Entre 1920 et 1940, entre une hécatombe et un génocide, Henri et Mathilde Bourgeois auront dix enfants. Dix enfants honorables, catholiques et conservateurs voire royalistes, prêts à se battre pour Dieu, la Patrie et la Famille avec les majuscules qui correspondent. Mais vivre dans la chaleur d’une fratrie si nombreuse, partager son temps, son espaces, ses parents, sa vie pendant des années a toujours un prix. L’histoire des Bourgeois, militaires, avocats, hommes d’affaires, femmes au foyer, portant haut leur patronyme, s’inscrit dans la grande histoire du XXe siècle, avec ses joies, ses peines, ses guerres, ses désillusions et bien sûr ses deuils…
Vingt ans après l’Élégance des veuves dont la lecture m’a bouleversée, Alice Ferney lui donne une suite, au style tout aussi raffiné mais fort différente dans sa forme comme dans sa construction. Ici une narratrice – l’auteure peut-être – se penche avec un intérêt d’entomologiste sur les pages jaunies – et en désordre – d’un album de famille – ou peut-être d’une boite de photographies mélangées par le temps, essayant d’imaginer ce que peut signifier faire partie d’une fratrie aussi nombreuse et soudée autour de convictions fortes, inquestionnées voire élevées au rang de certitudes. De ce fait, il m’a été au départ assez difficile d’entrer dans l’histoire, les commentaires de cette narratrice ayant tendance à m’agacer mais peut à peu une sorte de dialogue interne s’instaure avec le lecteur – ou ici la lectrice – autour de cette famille dont elle dissèque l’histoire avec des élégances d’équilibriste, frôlant la complaisance avant de corriger le tir d’un trait d’humour ou d’une ellipse saisissante. Alors certes tous ces personnages ne me sont guère sympathiques car même si l’auteur se défend d’écrire un roman social, en choisissant une telle famille, elle situe quand même son point de vue à un endroit précis qui – en ce qui me concerne – ne pourrait guère être plus éloigné de mon histoire familiale et de mes convictions (et puis je n’aime pas beaucoup les gens pétris de certitudes, c’est plus fort que moi). Cela dit, le point de vue justement m’a fasciné, me montrant une toute autre manière de lire le XXe siècle qui, si elle ne me convainc pas, m’a fascinée. Brillant !
Les Bourgeois – Alice Ferney – Actes Sud – 2017
L’auteure vient demain dans ma librairie ; je vais essayer d’y aller (je ne l’ai jamais lue).
Elle est très intéressante à écouter je trouve 🙂
Billet précis et détaillé. Je ne sais pas si je lirai ce livre mais j’ai eu plaisir à lire ce billet.
merci Luocine 🙂
Je n’ai lu qu’un titre d’elle (très bien, grâce et dénuement), et je note L’élégance des veuves, à lire avant peut être.

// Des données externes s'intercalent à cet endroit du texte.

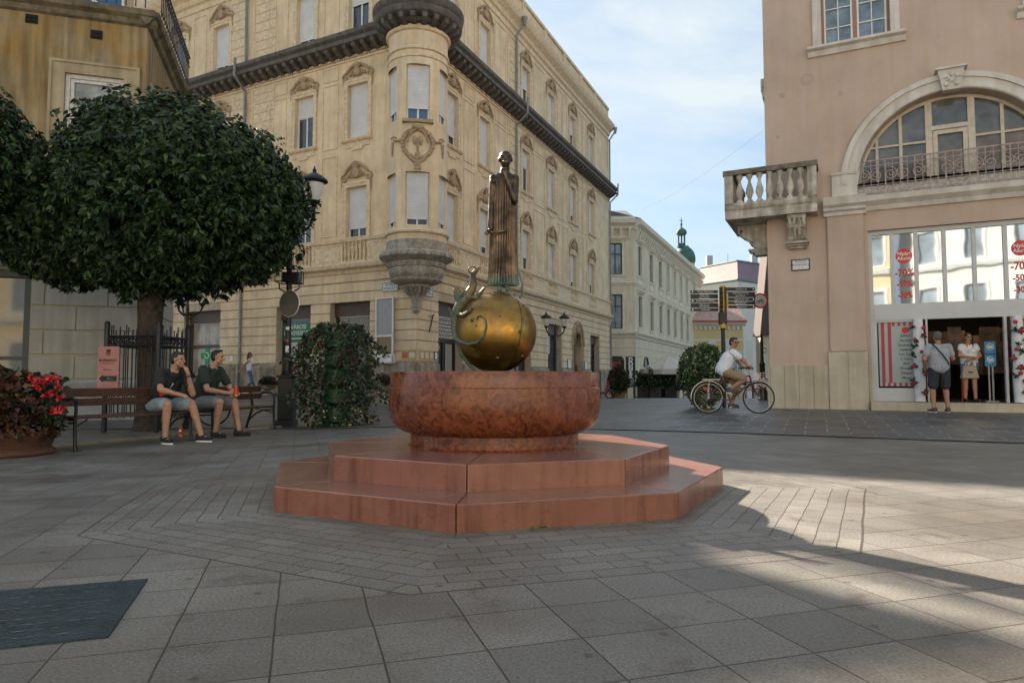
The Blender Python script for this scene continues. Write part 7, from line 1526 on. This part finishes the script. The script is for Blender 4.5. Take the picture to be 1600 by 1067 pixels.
b = MB(); b.tube([(-.12, .09, 1.46), (-.14, 0, 1.505), (-.11, -.12, 1.42), (0, -.165, 1.26), (.12, -.16, 1.08), (.19, -.05, .96), (.18, .08, .98)], .014, 6); b.build('shoulder_strap', BLACK, t4, smooth=True)
J5 = dict(STAND); J5.update(sr=(.165, 0, 1.41), sl=(-.165, 0, 1.41), er=(.24, .06, 1.17), wr=(.04, .25, 1.13), el=(-.23, .08, 1.17), wl=(.10, .26, 1.05), ar=(.10, -.02, .10), al=(-.13, .0, .10), kr=(.11, .03, .51), kl=(-.10, .02, .51), tr=(.13, .10, .04), tl=(-.17, .10, .04))
t5, f5, J = person('woman in white top and denim shorts standing in the shop doorway with a bag', facing(1515, 15.55, R(172), .30, .90), J5, 'tee', mat('white_top', (.68, .68, .70), .85), 'short_shorts', mat('denim_short', (.10, .17, .27), .85, var=.15, vs=30), SKIN, 'bun', mat('brown_hair', (.07, .04, .025), .6), shoe_m=BLACK, sole_m=BLACK, vox=.0075, female=True, sleeve=.3, wide=1.05)
b = MB(Matrix.Translation(f5(0, .080, .010))); [b.torus((sx*.032, 0, 0), .022, .003, 'y', 14, 4) for sx in (-1, 1)]; b.tube([(-.012, 0, 0), (.012, 0, 0)], .003, 4); b.build('eyeglasses', mat('pink_frame', (.25, .05, .08), .4), t5)
t = thing('handbag', 'beige handbag hanging from the arm of the woman in the doorway', 'bag', None); t.matrix_world = t5.matrix_world @ Matrix.Translation((.14, .30, .60))
b = MB(); b.add([(-.20, -.07, 0), (.20, -.07, 0), (.20, .07, 0), (-.20, .07, 0), (-.14, -.04, .32), (.14, -.04, .32), (.14, .04, .32), (-.14, .04, .32)], [(3, 2, 1, 0), (4, 5, 6, 7), (0, 1, 5, 4), (1, 2, 6, 5), (2, 3, 7, 6), (3, 0, 4, 7)]); b.build('bag_body', mat('beige_canvas', (.34, .27, .20), .8, var=.1, vs=10), t, bevel=.02)
b = MB(); b.tube([(-.08, .03, .31), (-.07, .02, .46), (0, .0, .52), (.07, .02, .46), (.08, .03, .31)], .009, 6); b.build('handle', mat('beige_strap', (.26, .19, .13), .7), t); b = MB(); b.box(-.05, .05, .065, .072, .14, .17); b.build('clasp', INK, t)
J6 = dict(STAND); J6.update(sr=(.16, 0, 1.42), sl=(-.16, 0, 1.42), er=(.20, -.20, 1.20), wr=(.22, -.34, 1.0), el=(-.20, .08, 1.17), wl=(-.17, .28, 1.24), kr=(.09, .12, .52), kl=(-.08, .10, .52), ar=(.09, -.16, .16), al=(-.08, .30, .12), tr=(.09, -.05, .06), tl=(-.08, .42, .10), pel=(0, .0, .97))
person('woman in white tank top and blue jeans walking past the pharmacy', facing(389, 27.6, R(-72), None, .95), J6, 'tee', MC['white_top'], 'jeans', mat('jeans_blue', (.08, .16, .28), .85, var=.2, vs=15), SKIN2, 'long', mat('brown_hair2', (.05, .03, .02), .6), shoe_m=SIGNW, vox=.011, female=True, sleeve=0, wide=.92)
person('person in black dress seen from behind beside the terrace planters', facing(1064, 40.2, R(-15), None, .98), dict(STAND), 'dress', BLK, None, None, SKIN2, 'bun', vox=.014, female=True, sleeve=0, eyes=False, shoe_m=BLACK, sole_m=BLACK)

Je l’ai préféré – ce fut un coup de coeur – mais celui-ci m’a beaucoup plu aussi… d’une autre manière 🙂
Moi aussi j’avais beaucoup aimé ce livre, il y a un certain temps en effet ! Peut-être que si je croise cette suite en bibliothèque… mais c’est délicat, ls suites de coups de coeur…
C’est une suite sans être une suite, plutôt un focus sur la même famille mais d’un autre point de vue et centré sur d’autres époques 🙂
Je vais donc commencer par lire le premier. Puis j’enchaînerai.